The very first law passed by the Illinois General Assembly in 1819 was to adopt the English common law system. The purpose of this reception statute was to provide a body of laws and decisions to the new state. The Northwest Territory adopted a similar reception statute in 1785, and each of the new states born from the territory followed suit. As Illinois grew in age, it began to create its own body of laws and judicial decisions that resulted in less reliance on the English common law. One of the better examples involves fencing and the 1848 Illinois Supreme Court case, Seeley v. Peters, 10 Ill. 130 (1848).

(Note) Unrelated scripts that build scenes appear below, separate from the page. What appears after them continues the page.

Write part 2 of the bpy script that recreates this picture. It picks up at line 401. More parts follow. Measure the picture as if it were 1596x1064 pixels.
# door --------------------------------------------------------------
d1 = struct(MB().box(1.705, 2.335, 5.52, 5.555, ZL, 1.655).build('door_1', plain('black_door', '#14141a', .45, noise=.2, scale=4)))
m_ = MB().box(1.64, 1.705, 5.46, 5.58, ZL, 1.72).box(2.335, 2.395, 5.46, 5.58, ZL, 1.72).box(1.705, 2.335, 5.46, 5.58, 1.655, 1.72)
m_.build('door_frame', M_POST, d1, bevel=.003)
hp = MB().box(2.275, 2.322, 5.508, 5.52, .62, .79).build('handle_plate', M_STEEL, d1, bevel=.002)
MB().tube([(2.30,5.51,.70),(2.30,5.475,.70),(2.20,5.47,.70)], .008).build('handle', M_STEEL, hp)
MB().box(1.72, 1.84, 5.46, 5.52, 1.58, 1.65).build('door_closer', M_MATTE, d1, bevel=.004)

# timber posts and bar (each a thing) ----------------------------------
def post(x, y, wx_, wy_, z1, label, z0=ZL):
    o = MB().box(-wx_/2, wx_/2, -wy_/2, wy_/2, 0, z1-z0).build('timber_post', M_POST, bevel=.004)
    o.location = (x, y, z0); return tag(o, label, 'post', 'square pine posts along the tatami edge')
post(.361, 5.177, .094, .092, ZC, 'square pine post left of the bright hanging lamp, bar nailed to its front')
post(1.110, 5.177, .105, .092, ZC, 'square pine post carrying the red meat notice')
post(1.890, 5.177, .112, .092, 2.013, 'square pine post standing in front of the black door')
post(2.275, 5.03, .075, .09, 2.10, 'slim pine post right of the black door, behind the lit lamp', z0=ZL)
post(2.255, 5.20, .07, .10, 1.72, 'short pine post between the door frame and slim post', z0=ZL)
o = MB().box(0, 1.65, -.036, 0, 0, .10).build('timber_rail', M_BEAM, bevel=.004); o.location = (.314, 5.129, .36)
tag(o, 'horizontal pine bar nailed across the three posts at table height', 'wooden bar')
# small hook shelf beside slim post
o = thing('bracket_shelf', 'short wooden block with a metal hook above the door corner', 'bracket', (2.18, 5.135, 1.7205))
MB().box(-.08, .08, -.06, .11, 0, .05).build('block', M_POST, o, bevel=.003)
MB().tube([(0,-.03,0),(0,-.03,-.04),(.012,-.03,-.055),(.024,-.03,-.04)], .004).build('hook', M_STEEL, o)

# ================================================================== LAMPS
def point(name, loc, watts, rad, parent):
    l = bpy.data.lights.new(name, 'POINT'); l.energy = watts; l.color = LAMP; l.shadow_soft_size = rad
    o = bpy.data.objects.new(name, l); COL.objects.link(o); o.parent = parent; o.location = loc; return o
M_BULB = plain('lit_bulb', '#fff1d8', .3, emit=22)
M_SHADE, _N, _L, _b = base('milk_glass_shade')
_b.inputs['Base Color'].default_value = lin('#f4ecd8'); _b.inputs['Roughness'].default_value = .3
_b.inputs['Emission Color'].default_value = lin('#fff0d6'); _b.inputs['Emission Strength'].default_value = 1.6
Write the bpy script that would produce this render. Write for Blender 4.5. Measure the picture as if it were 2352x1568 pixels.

A predominately agricultural society in its early history, Illinois had plenty of open land, and one judicial opinion supported those prairie influences. In May 1847, William Peters sued Samuel Seeley in an action of trespass requesting $20 in damages because Seeley’s hogs had broken into Peters’s land and damaged his wheat. Seeley argued that Peters's fences were in poor condition.  The jury found Seeley not guilty, and Peters appealed to the Peoria County Circuit Court. The jury found for Peters and awarded $4.10 in damages. Seeley appealed to the Illinois Supreme Court on the grounds that Peters's jury instruction was improper. It instructed the jury that the landowner (Peters) was not required to maintain adequate fencing against straying livestock, but that the livestock owner (Seeley) must fence to restrain his animals. This instruction was supported by the English common law.

The Illinois Supreme Court reversed and remanded the circuit court judgment, providing a victory for the hogs’s owner Seeley. Justice Lyman Trumbull stated that the English common law requiring livestock owners to confine their animals with fences had not been adopted in Illinois. He observed that the English rule worked well in a densely populated area like England but that it was impractical in Illinois, where conditions favored open-range pasturing of livestock. Justice John Caton, who had presided in the circuit court, dissented in a twenty-page opinion. Caton's dissent emphasized that the legislature, not the courts, was responsible for determining which parts of the English common law were applicable to the state. Caton reasoned that a “law so important as this, affecting the whole agricultural interest of the State, should only be changed by the positive action of the legislature, clearly manifesting such intention, and not by a doubtful supposition.”

Subsequent Supreme Court cases affirmed the Seeley ruling until 1874, when the General Assembly passed the first Animals Running Act, which prevented animals from running free by penalizing livestock owners for not fencing in their animals.  The 1893 Supreme Court case of Bulpit v. Matthews, 145 Ill. 345 (1893) affirmed this Act and stated that the conditions of 1847 and Seeley were no longer applicable and re-established the common law principle of fencing in livestock.

This principle was most recently affirmed by the Illinois Supreme Court in Raab v. Frank, 2019 IL 124621.